The beautiful bays and beaches of Mwnt and The Gower secured both coastal places a top five place with the walled seaside town of Tenby in eighth place. The stunning mountainous landscapes of Snowdonia National Park and the Brecon Beacons also appealed and made numbers seven and nine respectively.

National Trust Wales’ ‘Special Places’ Top 10:

  1. Penarth Pier
  2. Cyfarthfa Castle
  3. The Lonely Tree
  4. Mwnt
  5. The Gower
  6. Dyffryn House and Gardens
  7. Snowdonia National Park
  8. Tenby
  9. Brecon Beacons
  10. Hay-on-Wye


The campaign kicked off in May with celebrities including Julien MacDonald, Matt Johnson, Alex Johnson, Matthew Rhys, Sophie Evans, Wynne Evans and Bryn Terfel getting behind their favourite landmarks and encouraging the public to vote.
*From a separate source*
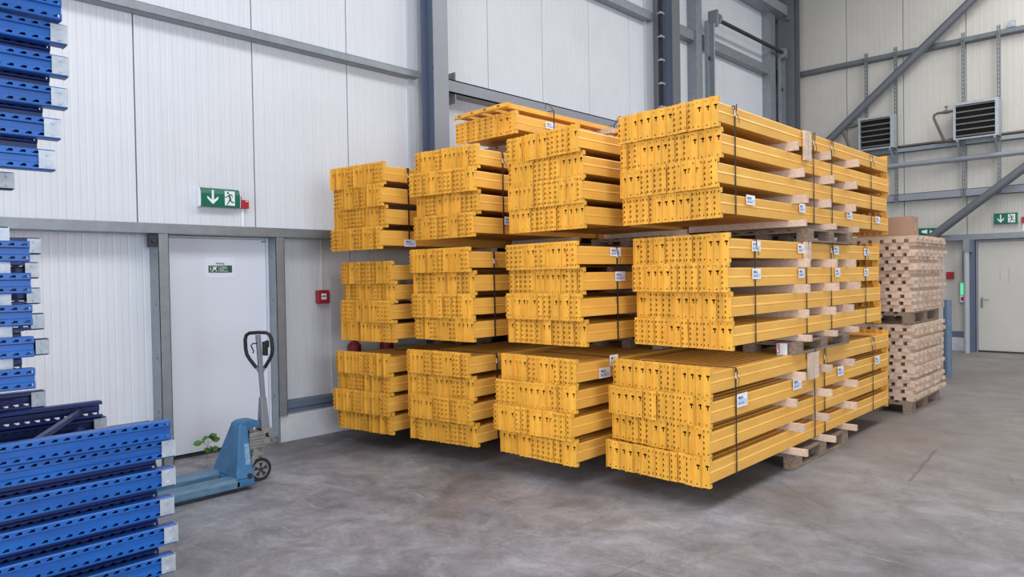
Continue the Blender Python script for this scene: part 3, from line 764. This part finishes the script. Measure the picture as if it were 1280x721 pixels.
# pump unit
b = MB()
for k in range(5): b.box(2.780-.003*(k % 2), 2.910, 5.73-.003*(k % 2), 5.87+.003*(k % 2), .285+.025*k, .305+.025*k)
b.box(2.785, 2.905, 5.735, 5.865, .28, .42)
b.cyl((2.825, 5.80, .40), (2.825, 5.80, .47), .022, 14)
b.box(2.895, 3.010, 5.735, 5.75, .30, .44).box(2.895, 3.010, 5.85, 5.865, .30, .44)
b.cyl((2.975, 5.72, .385), (2.975, 5.88, .385), .028, 14).cyl((2.930, 5.725, .34), (2.930, 5.735, .34), .028, 14)
b.cyl((2.975, 5.72, .33), (3.025, 5.73, .32), .010, 8)
jp('pump_unit', b, AL, bev=.004)
jp('pump_opening', MB().box(2.927, 2.955, 5.732, 5.7345, .33, .40), BK)
b = MB().cyl((2.855, 5.80, .19), (2.855, 5.80, .285), .055, 20).box(2.805, 2.905, 5.74, 5.86, .215, .25)
b.prism([(2.76, .15), (2.79, .12), (2.835, .20), (2.815, .24)], 'y', 5.73, 5.745).prism([(2.76, .15), (2.79, .12), (2.835, .20), (2.815, .24)], 'y', 5.855, 5.87)
jp('swivel_fork', b, AL, bev=.003)
for yy in (5.735, 5.815):
    w = jp('steering_wheel', MB().cyl((2.875, yy, .098), (2.875, yy+.05, .098), .097, 32), RB)
    b = MB().cyl((2.875, yy-.003, .098), (2.875, yy+.053, .098), .070, 24)
    build('wheel_rim', b, AL, w)
    b = MB().cyl((2.875, yy-.008, .098), (2.875, yy-.002, .098), .020, 14)
    for k in range(5):
        a_ = 2*pi*k/5+.3
        b.add([(2.875+.024*math.cos(a_-.35), yy-.0045, .098+.024*math.sin(a_-.35)), (2.875+.061*math.cos(a_-.3), yy-.0045, .098+.061*math.sin(a_-.3)),
               (2.875+.061*math.cos(a_+.3), yy-.0045, .098+.061*math.sin(a_+.3)), (2.875+.024*math.cos(a_+.35), yy-.0045, .098+.024*math.sin(a_+.35))], [(0, 1, 2, 3)])
    build('rim_pocket', b, DKG, w)
# handle
b = MB().hexa([(2.905, 5.755, .43), (2.980, 5.755, .43), (2.980, 5.845, .43), (2.905, 5.845, .43)], [(2.915, 5.775, .70), (2.965, 5.775, .70), (2.965, 5.825, .70), (2.915, 5.825, .70)])
b.hexa([(2.925, 5.782, .69), (2.962, 5.782, .69), (2.962, 5.818, .69), (2.925, 5.818, .69)], [(2.892, 5.782, 1.24), (2.929, 5.782, 1.24), (2.929, 5.818, 1.24), (2.892, 5.818, 1.24)])
jp('handle_tube', b, HG, bev=.006)
hx, hy, hz = 2.910, 5.80, 1.255
def hp(y, z): return (hx-.0+ (1.25-z)*.05, y, z)
pts = []
for (dy, z) in ((0, .90), (-.035, .955), (-.085, 1.03), (-.105, 1.07), (-.112, 1.12), (-.11, 1.20), (-.098, 1.238), (-.07, 1.256), (0, 1.26), (.07, 1.256), (.098, 1.238), (.11, 1.20), (.112, 1.12), (.105, 1.07), (.085, 1.03), (.035, .955), (0, .90)):
    # loop spreads square to the view-side of the bar (across the handle)
    pts.append((hx+.03+(1.25-z)*.06-.03+dy*.75*-1*-1, hy-dy*.66, z))
jp('handle_loop', MB().tube(pts[1:-1], .0155, 10), BK)
jp('loop_neck', MB().tube(pts[:3], .0125, 8).tube(pts[-3:], .0125, 8), HG)
jp('control_lever', MB().tube([(2.900, 5.79, 1.17), (2.865, 5.81, 1.165), (2.855, 5.82, 1.15), (2.870, 5.80, 1.10), (2.865, 5.81, 1.085)], .006, 6), BK)
jp('control_block', MB().box(2.935, 2.970, 5.74, 5.78, 1.06, 1.18).box(2.945, 2.980, 5.735, 5.75, 1.13, 1.19), BK, bev=.004)

# ------------------------------------------------------------------ small plant at the threshold
pt = thing('seedling', 'small green seedling growing at the white door threshold', 'plant', (2.90, 6.86, 0))
build('stem', MB().tube([(0, 0, 0), (.004, -.004, .07), (.01, 0, .13), (.012, 0, .2)], .0025, 5).tube([(.006, 0, .12), (-.04, -.01, .165)], .002, 4).tube([(.01, 0, .14), (.04, -.02, .17)], .002, 4).tube([(.004, 0, .06), (.03, -.02, .085)], .002, 4), ST, pt)
def leaf(px, py, pz, ang, tilt, l, w):
    b = MB(); pr = [(0, 0), (.25, .7), (.55, 1), (.85, .55), (1, 0)]
    vs = [(l*a, w/2*c, -.12*l*a*a+.004) for a, c in pr]+[(l*a, -w/2*c, -.12*l*a*a+.004) for a, c in pr[1:-1]]+[(l*.5, 0, -.02*l)]
    n = len(vs)-1; ring = [0, 1, 2, 3, 4, 7, 6, 5]
    b.add(vs, [(ring[i], ring[(i+1) % 8], 8) for i in range(8)])
    sg = 1 if math.cos(ang) > 0 else -1
    o = build('leaf', b, LF, pt, (px, py, pz), (.85*sg, -tilt, ang)); o.scale = (1.2, 1.35, 1)
for a in ((-.04, -.01, .168, 2.9, -.1, .075, .05), (-.03, -.01, .165, 4.2, .3, .06, .045), (.012, 0, .2, 2.2, -.3, .055, .045), (.012, 0, .2, -.3, .3, .07, .05), (.015, -.01, .19, 4.4, .5, .06, .045),
          (.04, -.02, .17, -.6, .2, .065, .05), (.04, -.02, .168, -1.9, .9, .07, .05), (.03, -.02, .085, -.5, .2, .06, .045), (.03, -.02, .085, 3.4, .1, .065, .045), (.03, -.02, .086, -1.8, .6, .055, .045), (.028, -.015, .09, 1.2, -.6, .05, .04)): leaf(*a)

# ------------------------------------------------------------------ signs and small fittings, left wall
def man(parent, M, mi=GN, k=1.):
    """running figure in front of a doorway, drawn in x,z (unit height 1)"""
    b = MB()
    def seg(p, q, w0, w1):
        p = Vector(p); q = Vector(q); d = (q-p).normalized(); n = Vector((-d.y, d.x))
        pr = [p+n*w0, q+n*w1, q-n*w1, p-n*w0]; b.add([(v.x, 0, v.y) for v in pr]+[(v.x, .0008, v.y) for v in pr], [(0, 1, 2, 3), (4, 5, 6, 7), (0, 1, 5, 4), (1, 2, 6, 5), (2, 3, 7, 6), (3, 0, 4, 7)], 0, M)
    b.add([(.30+.085*math.cos(2*pi*i/12), 0, .85+.085*math.sin(2*pi*i/12)) for i in range(12)], [tuple(range(12))], 0, M)
    seg((.40, .70), (.52, .42), .085, .075)
    seg((.38, .73), (.62, .74), .04, .035); seg((.62, .74), (.72, .56), .035, .03)
    seg((.36, .68), (.20, .56), .04, .03); seg((.20, .56), (.03, .56), .03, .03)
    seg((.50, .44), (.60, .24), .06, .045); seg((.60, .24), (.86, .22), .045, .035)
    seg((.50, .44), (.34, .22), .06, .045); seg((.34, .22), (.20, .02), .045, .035)
    return b
def exit_sign(name, label, loc, rz, W_=.40, H_=.185, D_=.07):
    t = thing(name, label, 'exit sign', loc, rz)
    pr = [(-D_, 0), (-D_-.004, H_*.3), (-D_-.004, H_*.7), (-D_+.012, H_*.93), (-D_+.03, H_), (0, H_), (0, 0)]
    b = MB().prism(pr, 'x', 0, W_)
    build('sign_face', b, GN, t)
    build('end_cap', MB().prism([(y*1.04, z*1.02-.001) for y, z in pr], 'x', -.004, 0).prism([(y*1.04, z*1.02-.001) for y, z in pr], 'x', W_, W_+.004), WH, t)
    yf_ = -D_-.0055
    cx = W_*.30; a = H_
    b = MB().add([(cx-.011, yf_, a*.88), (cx+.011, yf_, a*.88), (cx+.011, yf_, a*.36), (cx+.055, yf_, a*.56), (cx+.055, yf_, a*.42), (cx, yf_, a*.12), (cx-.055, yf_, a*.42), (cx-.055, yf_, a*.56), (cx-.011, yf_, a*.36)],
                 [(0, 1, 2, 8), (2, 3, 4, 5), (8, 2, 5), (7, 8, 5, 6)])
    build('arrow', b, SW, t, label='white down arrow')
    x0 = W_*.60; w = a*.56
    p = build('doorway', MB().box(x0, x0+w, yf_, yf_+.001, a*.10, a*.88), SW, t, label='white doorway panel')
    M = Matrix.Translation((x0-w*.02, yf_-.0012, a*.10)) @ Matrix.Diagonal((w*1.12, 1, a*.80, 1))
    build('running_figure', man(None, M), GN, p, label='green running figure')
    return t
exit_sign('exit_sign', 'green exit sign with down arrow and running figure above the left white door', (2.965, 7.095, 2.448), 0)
o = tag(build('junction_box', MB().box(0, .085, -.05, 0, 0, .085).box(.05, .08, -.0505, -.05, .07, .078, 1), [RD, WH], None, (3.385, 7.095, 2.45)), 'small red junction box right of the left exit sign', 'junction box'); bevel(o, .005)
tag(build('conduit', MB().box(0, .026, -.015, 0, 0, .199), WH, None, (3.405, 7.097, 2.2505)), 'short white conduit below the red junction box', 'conduit')
tag(build('cable', MB().tube([(3.372, 7.06, 2.59), (3.385, 7.05, 2.575), (3.40, 7.07, 2.55), (3.41, 7.08, 2.538)], .004, 6), BK), 'thin black cable between left exit sign and red junction box', 'cable')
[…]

TV presenter Alex Jones, who chose the Brecon Beacons as her favourite place, said, “I think the landscape we are lucky enough to have in Wales is what makes places in Wales so special to us, it’s so breathtaking and diverse. We have great coastal areas and some beautiful mountainous parts in the north. It has everything wrapped up in the perfect small parcel!”

Launched following research by the conservation charity which showed that 67 per cent of the Welsh public consider the National Trust as the main trusted protector of Special Places throughout the country, the campaign has aimed to uncover Wales’ most treasured space and award them with support by the Trust and other partners in the coming year – whether this be help with local fundraising, a celebratory event or support to help preserve it for everyone to enjoy.

Research has shown that childhood memories from places where we grew up (44 per cent) is what makes a place truly special. The National Trust campaign has encouraged the public to get behind their own place and celebrate them, from castles to coastlines and countryside.